In arriving at the opinions expressed below, we have examined such
documents and records as we deemed appropriate, including the following:
1. Signed copy of the Registration Statement on Form S-3 (File No. 333-
29381) filed by the Company with the Securities and Exchange Commission (the
"Commission") under the Securities Act of 1933, as amended (the "1933 Act"),
on June 17, 1997, as amended, and declared effective by the Commission on
June 20, 1997 (such registration statement, as amended, being referred to
herein as the "Registration Statement").
2. Signed copy of the Pooling and Servicing Agreement.
3. Signed copy of the Underwriting Agreement.

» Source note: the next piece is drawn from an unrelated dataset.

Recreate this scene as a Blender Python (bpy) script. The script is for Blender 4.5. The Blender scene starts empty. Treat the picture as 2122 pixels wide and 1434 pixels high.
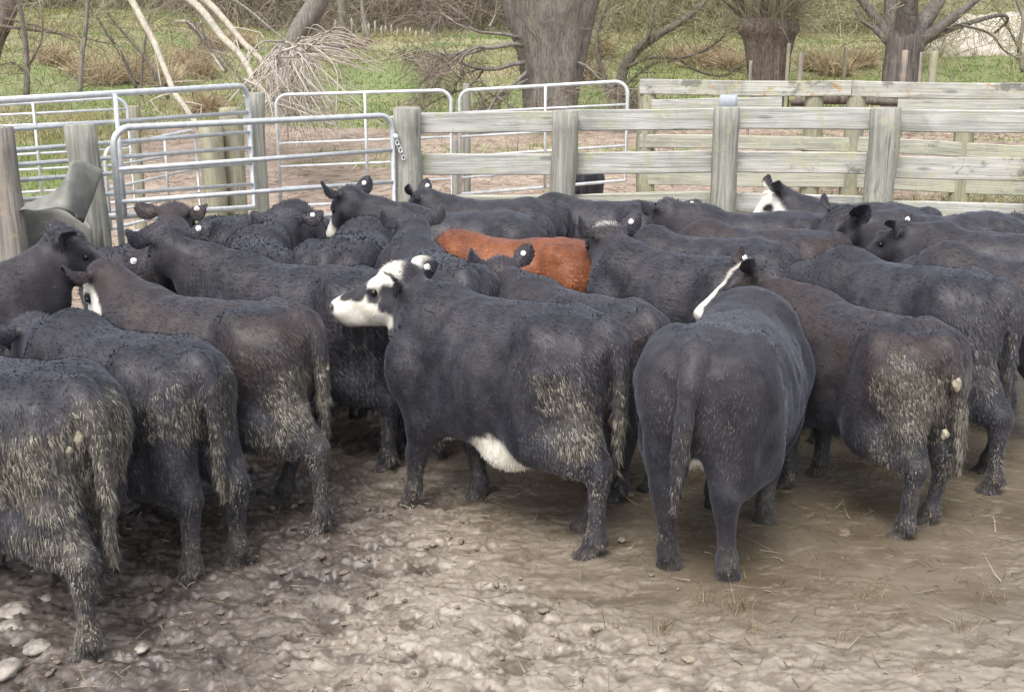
import bpy, math, random
import numpy as np
from math import radians, cos, sin

# ------------------------------------------------------------------ camera, sky, sun, exposure
S = bpy.context.scene
CAMZ, PITCH, FPX = 2.1, radians(14.25), 2350.0
cam = bpy.data.cameras.new("camera")
camo = bpy.data.objects.new("camera", cam)
S.collection.objects.link(camo)
cam.sensor_width = 36.0
cam.lens = FPX / 2122.0 * 36.0
cam.clip_start, cam.clip_end = 0.05, 2000.0
camo.location = (0, 0, CAMZ)
camo.rotation_euler = (radians(90) - PITCH, 0, 0)
S.camera = camo

SUN_EL, SUN_AZ = radians(58), radians(200)       # azimuth measured from +Y clockwise
world = bpy.data.worlds.new("World")
S.world = world
world.use_nodes = True
wn = world.node_tree
bg = wn.nodes["Background"]
sky = wn.nodes.new("ShaderNodeTexSky")
sky.sky_type = 'NISHITA'
sky.sun_disc = False
sky.sun_elevation = SUN_EL
sky.sun_rotation = SUN_AZ
sky.dust_density = 4.0
hs = wn.nodes.new("ShaderNodeHueSaturation")
hs.inputs["Saturation"].default_value = 0.38
wn.links.new(sky.outputs[0], hs.inputs["Color"])
wn.links.new(hs.outputs[0], bg.inputs[0])
bg.inputs[1].default_value = 0.14

sl = bpy.data.lights.new("sun", 'SUN')
sl.energy = 0.95
sl.angle = radians(25)
sl.color = (1.0, 0.96, 0.9)
so = bpy.data.objects.new("sun", sl)
S.collection.objects.link(so)
so.rotation_euler = (radians(90) - SUN_EL, 0, radians(180) - SUN_AZ)
S.view_settings.view_transform = 'Standard'
S.view_settings.look = 'None'
S.view_settings.exposure = 1.1
S.view_settings.gamma = 1.0

# ------------------------------------------------------------------ numeric helpers
cp_, sp_ = cos(PITCH), sin(PITCH)


def ray(px, py):
    a = (px - 1061) / FPX
    b = (717 - py) / FPX
    return np.array([a, cp_ + b * sp_, -sp_ + b * cp_])


def at_y(px, py, Y):
    r = ray(px, py)
    return r * (Y / r[1]) + np.array([0, 0, CAMZ])


def at_z(px, py, z):
    r = ray(px, py)
    return r * ((z - CAMZ) / r[2]) + np.array([0, 0, CAMZ])


def _hash(ix, iy, iz, seed):
    n = (ix * 374761393 + iy * 668265263 + iz * 2147483647 + seed * 974711) & 0xFFFFFFFF
    n = ((n ^ (n >> 13)) * 1274126177) & 0xFFFFFFFF
    n = ((n ^ (n >> 16)) * 2246822519) & 0xFFFFFFFF
    n = n ^ (n >> 15)
    return (n & 0xFFFFFF) / float(0xFFFFFF)


def vnoise(p, seed=0):
    p = np.asarray(p, float)
    ip = np.floor(p).astype(np.int64)
    f = p - ip
    u = f * f * f * (f * (f * 6 - 15) + 10)
    out = 0.0
    for dx in (0, 1):
        wx = u[:, 0] if dx else 1 - u[:, 0]
        for dy in (0, 1):
            wy = u[:, 1] if dy else 1 - u[:, 1]
            for dz in (0, 1):
                wz = u[:, 2] if dz else 1 - u[:, 2]
                out = out + wx * wy * wz * _hash(ip[:, 0] + dx, ip[:, 1] + dy, ip[:, 2] + dz, seed)
    return out * 2 - 1


def fbm(p, seed=0, octv=3, gain=0.5):
    a, s, t = 1.0, 0.0, 0.0
    p = np.asarray(p, float)
    for i in range(octv):
        s = s + a * vnoise(p, seed + i * 17)
        t += a
        a *= gain
        p = p * 2.03 + 11.3
    return s / t


def sstep(a, b, x):
    t = np.clip((x - a) / (b - a), 0, 1)
    return t * t * (3 - 2 * t)


# ------------------------------------------------------------------ mesh + object helpers
def mesh_from(name, V, quads=None, tris=None, mat=None, cols=None, smooth=True, normals=None):
    V = np.asarray(V, np.float32)
    me = bpy.data.meshes.new(name)
    nq = 0 if quads is None else len(quads)
    nt = 0 if tris is None else len(tris)
    parts = []
    if nq:
        parts.append(np.asarray(quads, np.int32).ravel())
    if nt:
        parts.append(np.asarray(tris, np.int32).ravel())
    idx = np.concatenate(parts)
    me.vertices.add(len(V))
    me.vertices.foreach_set("co", V.ravel())
    me.loops.add(len(idx))
    me.loops.foreach_set("vertex_index", idx)
    me.polygons.add(nq + nt)
    st = np.concatenate([np.arange(nq) * 4, nq * 4 + np.arange(nt) * 3]).astype(np.int32)
    me.polygons.foreach_set("loop_start", st)
    if cols is not None:
        for k, c in cols.items():
            a = me.attributes.new(k, 'FLOAT_COLOR', 'POINT')
            a.data.foreach_set("color", np.asarray(c, np.float32).ravel())
    me.update(calc_edges=True)
    me.polygons.foreach_set("use_smooth", np.full(nq + nt, smooth, dtype=bool))
    if normals is not None:
        me.normals_split_custom_set_from_vertices(np.asarray(normals, np.float32).tolist())
    if mat:
        me.materials.append(mat)
    return me


def link(name, me, parent=None):
    o = bpy.data.objects.new(name, me)
    S.collection.objects.link(o)
    if parent:
        o.parent = parent
    return o


def tag(o, label=None, cat=None, group=None, kind=None):
    if label:
        o["label"] = label
    if cat:
        o["category"] = cat
    if group:
        o["group"] = group
    if kind:
        o["kind"] = kind
    return o


def empty(name, loc, rz=0.0):
    o = bpy.data.objects.new(name, None)
    S.collection.objects.link(o)
    o.location = loc
    o.rotation_euler = (0, 0, rz)
    o.empty_display_size = 0.2
    return o


class MB:
    """collects vertices / quads / tris of one part"""
    def __init__(s):
        s.V, s.Q, s.T, s.C, s.n = [], [], [], [], 0

    def add(s, V, Q=None, T=None, C=None):
        V = np.asarray(V, float)
        if Q is not None and len(Q):
            s.Q.append(np.asarray(Q, int) + s.n)
        if T is not None and len(T):
            s.T.append(np.asarray(T, int) + s.n)
        s.V.append(V)
        s.C.append(np.zeros((len(V), 4)) if C is None else np.broadcast_to(np.asarray(C, float), (len(V), 4)))
        s.n += len(V)

    def build(s, name, mat, parent=None, smooth=True, col=None, origin=(0, 0, 0)):
        V = np.concatenate(s.V) - np.asarray(origin, float)
        me = mesh_from(name, V, np.concatenate(s.Q) if s.Q else None, np.concatenate(s.T) if s.T else None,
                       mat, {col: np.concatenate(s.C)} if col else None, smooth)
        o = link(name, me, parent)
        o.location = origin
        return o


def frames(path):
    path = np.asarray(path, float)
    t = np.gradient(path, axis=0)
    t /= np.linalg.norm(t, axis=1)[:, None] + 1e-9
    up = np.array([0.31, 0.17, 0.93])
    if abs(t[0] @ up) > 0.9:
        up = np.array([1.0, 0.1, 0])
    n = np.cross(t[0], up)
    n /= np.linalg.norm(n)
    A, B = [], []
    for i in range(len(path)):
        n = n - t[i] * (n @ t[i])
        n /= np.linalg.norm(n) + 1e-9
        A.append(n)
        B.append(np.cross(t[i], n))
    return np.array(A), np.array(B), t


def tube(path, r, seg=8, ridge=0.0, seed=0, caps=True, rfreq=3.0):
    path = np.asarray(path, float)
    n = len(path)
    r = np.broadcast_to(np.asarray(r, float), (n,))
    A, B, t = frames(path)
    ang = np.arange(seg) * 2 * np.pi / seg
    R = r[:, None] * np.ones(seg)
    if ridge:
        s = np.arange(n)[:, None] * 0.22 + np.zeros(seg)
        q = np.stack([np.cos(ang) * rfreq + 0 * s, np.sin(ang) * rfreq + 0 * s, s], -1).reshape(-1, 3)
        R = R * (1 + ridge * fbm(q, seed, 3).reshape(n, seg))
    V = path[:, None] + R[..., None] * (np.cos(ang)[None, :, None] * A[:, None] + np.sin(ang)[None, :, None] * B[:, None])
    V = V.reshape(-1, 3)
    i = np.arange(n - 1)[:, None] * seg
    j = np.arange(seg)[None]
    j2 = (j + 1) % seg
    Q = np.stack([i + j, i + j2, i + seg + j2, i + seg + j], -1).reshape(-1, 4)
    T = None
    if caps:
        V = np.concatenate([V, path[[0, -1]]])
        k = n * seg
        T = np.concatenate([np.stack([np.full(seg, k), j2[0], j[0]], -1),
                            np.stack([np.full(seg, k + 1), (n - 1) * seg + j[0], (n - 1) * seg + j2[0]], -1)])
    return V, Q, T


def resample(pts, n):
    """smooth curve through points"""
    pts = np.asarray(pts, float)
    if len(pts) < 3:
        t = np.linspace(0, 1, n)[:, None]
        return pts[0] * (1 - t) + pts[-1] * t
    P = np.concatenate([[2 * pts[0] - pts[1]], pts, [2 * pts[-1] - pts[-2]]])
    u = np.linspace(0, len(pts) - 1 - 1e-6, n)
    i = u.astype(int)
    f = (u - i)[:, None]
    a, b, c, d = P[i], P[i + 1], P[i + 2], P[i + 3]
    return 0.5 * (2 * b + (c - a) * f + (2 * a - 5 * b + 4 * c - d) * f ** 2 + (3 * b - a - 3 * c + d) * f ** 3)


def box_grid(L, W, H, nx=14, nyz=3, seed=0, rough=0.004, bevel=0.008):
    """a board along local x from 0..L, slightly uneven with soft edges"""
    prof = []
    w, h = W / 2, H / 2
    b = bevel
    for (y, z) in ((-w, -h + b), (-w, 0), (-w, h - b), (-w + b, h), (w - b, h), (w, h - b), (w, -h + b), (w - b, -h), (-w + b, -h)):
        prof.append((y, z))
    prof = np.array(prof)
    xs = np.linspace(0, L, nx)
    m = len(prof)
    V = np.zeros((nx, m, 3))
    V[..., 0] = xs[:, None]
    V[..., 1] = prof[None, :, 0]
    V[..., 2] = prof[None, :, 1]
    V = V.reshape(-1, 3)
    V[:, 1:] += np.stack([fbm(V * 4 + 3.1, seed, 2), fbm(V * 4 + 9.7, seed + 5, 2)], -1) * rough
    i = np.arange(nx - 1)[:, None] * m
    j = np.arange(m)[None]
    j2 = (j + 1) % m
    Q = np.stack([i + j, i + m + j, i + m + j2, i + j2], -1).reshape(-1, 4)
    V = np.concatenate([V, [[0, 0, 0], [L, 0, 0]]])
    k = nx * m
    T = np.concatenate([np.stack([np.full(m, k), j[0], j2[0]], -1), np.stack([np.full(m, k + 1), (nx - 1) * m + j2[0], (nx - 1) * m + j[0]], -1)])
    return V, Q, T


def rock(c, r, seed, flat=0.6):
    nU, nV = 14, 20
    th = np.linspace(0.001, np.pi - 0.001, nU)[:, None]
    pp = np.arange(nV)[None] * 2 * np.pi / nV
    d = np.stack([np.sin(th) * np.cos(pp), np.sin(th) * np.sin(pp), np.cos(th) + 0 * pp], -1).reshape(-1, 3)
    R = 1 + 0.42 * fbm(d * 1.5 + seed, seed, 3) + 0.05 * fbm(d * 7, seed, 2)
    V = d * R[:, None] * np.array(r) * np.array([1, 1, flat])
    i = np.arange(nU - 1)[:, None] * nV
    j = np.arange(nV)[None]
    Q = np.stack([i + j, i + nV + j, i + nV + (j + 1) % nV, i + (j + 1) % nV], -1).reshape(-1, 4)
    return V + np.asarray(c), Q


# ------------------------------------------------------------------ materials
def new_mat(name):
    m = bpy.data.materials.new(name)
    m.use_nodes = True
    nt = m.node_tree
    return m, nt, nt.nodes["Principled BSDF"]


def N(nt, typ, **kw):
    n = nt.nodes.new(typ)
    for k, v in kw.items():
        if k.startswith("i_"):
            n.inputs[k[2:].replace("_", " ")].default_value = v
        else:
            setattr(n, k, v)
    return n


def mixc(nt, fac, a, b, blend='MIX'):
    n = nt.nodes.new("ShaderNodeMix")
    n.data_type = 'RGBA'
    n.blend_type = blend
    for sock, v in ((n.inputs[0], fac), (n.inputs[6], a), (n.inputs[7], b)):
        if isinstance(v, (tuple, float, int)):
            sock.default_value = (*v, 1) if isinstance(v, tuple) else v
        else:
            nt.links.new(v, sock)
    return n.outputs[2]


def math_(nt, op, a, b=None, c=None, clamp=False):
    n = nt.nodes.new("ShaderNodeMath")
    n.operation = op
    n.use_clamp = clamp
    for s, v in zip(n.inputs, (a, b, c)):
        if v is None:
            continue
        if isinstance(v, (int, float)):
            s.default_value = v
        else:
            nt.links.new(v, s)
    return n.outputs[0]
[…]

4. Specimen copies of the Regular Certificates and the Class R
Certificates (combined with the documents listed in (1) through (3) above,
the "Documents").
In addition, we have made such investigations of such matters of law as
we deemed appropriate as a basis for the opinions expressed below. Further,
we have assumed the genuineness of all signatures, the authenticity of all
documents submitted to us as originals. Our opinions are also based on the
assumption that there are no agreements or understandings with respect to the
transactions contemplated in the Documents other than these contained in the
Documents. Furthermore, our opinions are based on the assumption that all
parties to the Documents will comply with the terms thereof, including all
tax reporting requirements contained therein. As to any facts material to
the following opinions which we did not independently establish or verify, we
have relied upon statements and representations of the responsible officers
and other representatives of Greenwich Capital Markets, Inc., the Company,
New Century and the Trustee and of public officials and agencies. We have,
for purposes of rendering the opinions, also relied on certain factual,
numerical and statistical information which is based on the assumptions used
in pricing the Certificates.
Assuming compliance with the pertinent provisions of the Pooling and
Servicing Agreement, dated as of September 1, 1997, the Trust Fund will
qualify as a "real estate mortgage investment conduit" ("REMIC") as defined
in the Internal Revenue Code of 1986, as amended (the "Code"). The Regular
Certificates will constitute "regular interests" in the REMIC, and the Class
R Certificates will represent beneficial ownership of a single class of
"residual interests" in the REMIC.
The opinions set forth herein are based upon the existing provisions of
the Code and Treasury regulations issued or proposed thereunder, published
Revenue Rulings and releases of the Internal Revenue Service and existing
case law, any of which could be changed at any time. Any such changes may be
retroactive in application and could modify the legal conclusions upon which
such opinions are based. The opinions expressed herein are limited as
described above, and we do not express an opinion on any other legal or
income tax aspect of the transactions contemplated by the Documents relating
to the transaction.
In rendering the foregoing opinions, we express no opinion as to the
laws of any jurisdiction other than the federal income tax laws of the United
States. This opinion is rendered as of the date hereof and we undertake no
obligation to update this opinion or advise you of changes in the event there
is any change in legal authorities, facts, assumptions or Documents on which
this opinion is based (including the taking of any action by any party to the
Document pursuant to any opinion of counsel or a waiver), or any inaccuracy
in any of the representations, warranties or assumptions upon which we have
relied in rendering this opinion, unless we are specifically engaged to do
so. This opinion is rendered only to those to whom it is addressed and may
not be relied on in connection with any transactions other than the
transactions contemplated herein. The opinion may not be relied upon for any
other purpose, or relied upon by any other person, firm or corporation for
any purpose, without our prior written consent.